Is China a Surveillance State? Old and New Control Tactics

Is China a Surveillance State? Old and New Control Tactics
This is an online event.
 
China’s surveillance reach is global.  With police stations being set up abroad, election interference in Canada, and spy balloons, how are we to make sense of China as a surveillance state?  Join journalists and researchers for a dynamic discussion of China as a surveillance state: the benign, the malign, and the ugly implications for Canada and the democratic world.
Date and Time: -
Location: Online

Speakers

Moderated by Associate Professor Diana Fu of Political Science and the Munk School of Global Affairs & Public Policy; Director of the East Asia Seminar Series, Asian Institute, Munk School, University of Toronto.
 
Josh Chin is deputy bureau chief responsible for politics and general news in The Wall Street Journal's China bureau. Prior to his current role, Josh spent six years as a politics reporter in China covering law, civil society, and government use of technology. He is a recipient of the Dan Bolles Medal and led an investigative team that won the Gerald Loeb Award for international reporting in 2018. He is the co-author, with Journal reporter Liza Lin, of "Surveillance State: Inside China’s Quest to Launch a New Era of Social Control" (2022, St. Martin’s Press).
Josh started reporting for the Journal in 2008 as a freelance video journalist in Beijing and also spent several years editing the newspaper’s China blog. He began his career an editorial assistant at the Park Record, in Park City, Utah.
 
Emile Dirks is a Research Associate at the Citizen Lab at the Munk School of Global Affairs & Public Policy. His research on police-led mass biometric surveillance in China has been covered by The New York Times, The Economist, and The Intercept, among other publications. He completed his PhD in Political Science from the University of Toronto in 2022.
 
Dahlia Peterson is a Research Analyst at Georgetown University’s Center for Security and Emerging Technology (CSET).
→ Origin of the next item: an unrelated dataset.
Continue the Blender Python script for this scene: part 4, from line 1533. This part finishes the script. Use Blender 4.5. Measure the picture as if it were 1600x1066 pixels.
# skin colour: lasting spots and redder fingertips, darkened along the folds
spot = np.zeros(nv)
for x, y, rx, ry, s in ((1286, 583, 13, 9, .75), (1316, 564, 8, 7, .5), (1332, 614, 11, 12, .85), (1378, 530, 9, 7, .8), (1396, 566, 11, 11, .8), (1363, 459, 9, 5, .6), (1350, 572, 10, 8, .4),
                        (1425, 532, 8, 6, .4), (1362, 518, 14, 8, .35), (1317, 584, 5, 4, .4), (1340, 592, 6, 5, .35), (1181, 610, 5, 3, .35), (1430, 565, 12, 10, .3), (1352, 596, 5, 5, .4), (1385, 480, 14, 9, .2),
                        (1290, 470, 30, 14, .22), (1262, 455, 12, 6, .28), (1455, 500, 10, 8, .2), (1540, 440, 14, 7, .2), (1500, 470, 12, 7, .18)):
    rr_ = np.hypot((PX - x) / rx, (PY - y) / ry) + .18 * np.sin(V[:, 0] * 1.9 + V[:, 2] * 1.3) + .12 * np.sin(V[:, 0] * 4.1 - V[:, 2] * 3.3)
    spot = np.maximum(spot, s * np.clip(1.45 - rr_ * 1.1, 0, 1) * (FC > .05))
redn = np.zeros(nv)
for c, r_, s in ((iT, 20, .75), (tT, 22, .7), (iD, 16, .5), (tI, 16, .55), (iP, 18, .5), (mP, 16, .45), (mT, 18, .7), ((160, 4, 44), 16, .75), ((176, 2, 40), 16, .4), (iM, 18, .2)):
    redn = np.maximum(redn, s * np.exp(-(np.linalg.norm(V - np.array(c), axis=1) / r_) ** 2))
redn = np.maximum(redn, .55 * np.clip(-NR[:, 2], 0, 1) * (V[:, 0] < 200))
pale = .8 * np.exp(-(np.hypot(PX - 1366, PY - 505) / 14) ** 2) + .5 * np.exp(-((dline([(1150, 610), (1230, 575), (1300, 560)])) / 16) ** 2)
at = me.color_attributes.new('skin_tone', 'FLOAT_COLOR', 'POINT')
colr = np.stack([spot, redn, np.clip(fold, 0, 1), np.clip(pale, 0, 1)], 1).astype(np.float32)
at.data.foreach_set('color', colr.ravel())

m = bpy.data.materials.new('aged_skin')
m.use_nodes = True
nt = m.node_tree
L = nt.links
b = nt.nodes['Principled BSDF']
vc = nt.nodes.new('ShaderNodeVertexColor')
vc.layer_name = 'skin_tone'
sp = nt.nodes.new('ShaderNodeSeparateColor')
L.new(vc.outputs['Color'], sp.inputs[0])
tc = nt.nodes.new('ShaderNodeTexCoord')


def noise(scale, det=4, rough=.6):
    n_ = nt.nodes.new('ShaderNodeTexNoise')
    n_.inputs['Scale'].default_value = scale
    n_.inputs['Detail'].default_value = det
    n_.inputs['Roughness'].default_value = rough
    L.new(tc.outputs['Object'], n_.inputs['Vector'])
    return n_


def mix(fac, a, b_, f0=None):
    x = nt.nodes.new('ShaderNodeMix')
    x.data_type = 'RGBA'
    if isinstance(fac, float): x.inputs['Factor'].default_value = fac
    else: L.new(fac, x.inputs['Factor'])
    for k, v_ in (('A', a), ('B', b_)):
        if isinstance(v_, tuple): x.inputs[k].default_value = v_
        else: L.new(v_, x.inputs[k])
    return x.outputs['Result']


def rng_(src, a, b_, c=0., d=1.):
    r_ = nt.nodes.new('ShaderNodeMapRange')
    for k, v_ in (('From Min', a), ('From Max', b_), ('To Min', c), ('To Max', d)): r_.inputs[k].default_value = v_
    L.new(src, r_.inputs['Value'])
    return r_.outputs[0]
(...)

Her research work focuses on how China harnesses predictive policing algorithms and facial, voice, and gait recognition technologies for AI-powered surveillance programs within its own borders and abroad. At CSET, she also studies how China is developing its artificial intelligence education and workforce pipelines. Her work has been published by the Brookings Institution, The Diplomat, The Hill, The National Interest, and Routledge. She has been quoted in The Wall Street Journal, The Atlantic, and WIRED, among others. Prior to joining CSET she worked for the U.S.-China Economic and Security Review Commission, the U.S. State Department’s Virtual Student Federal Service, and the Foreign Commercial Service at the U.S. Embassy in Beijing. She holds a B.A. in Economics and Chinese Language with a minor in China Studies from the University of California, Berkeley and an M.A. in Security Studies from Georgetown University.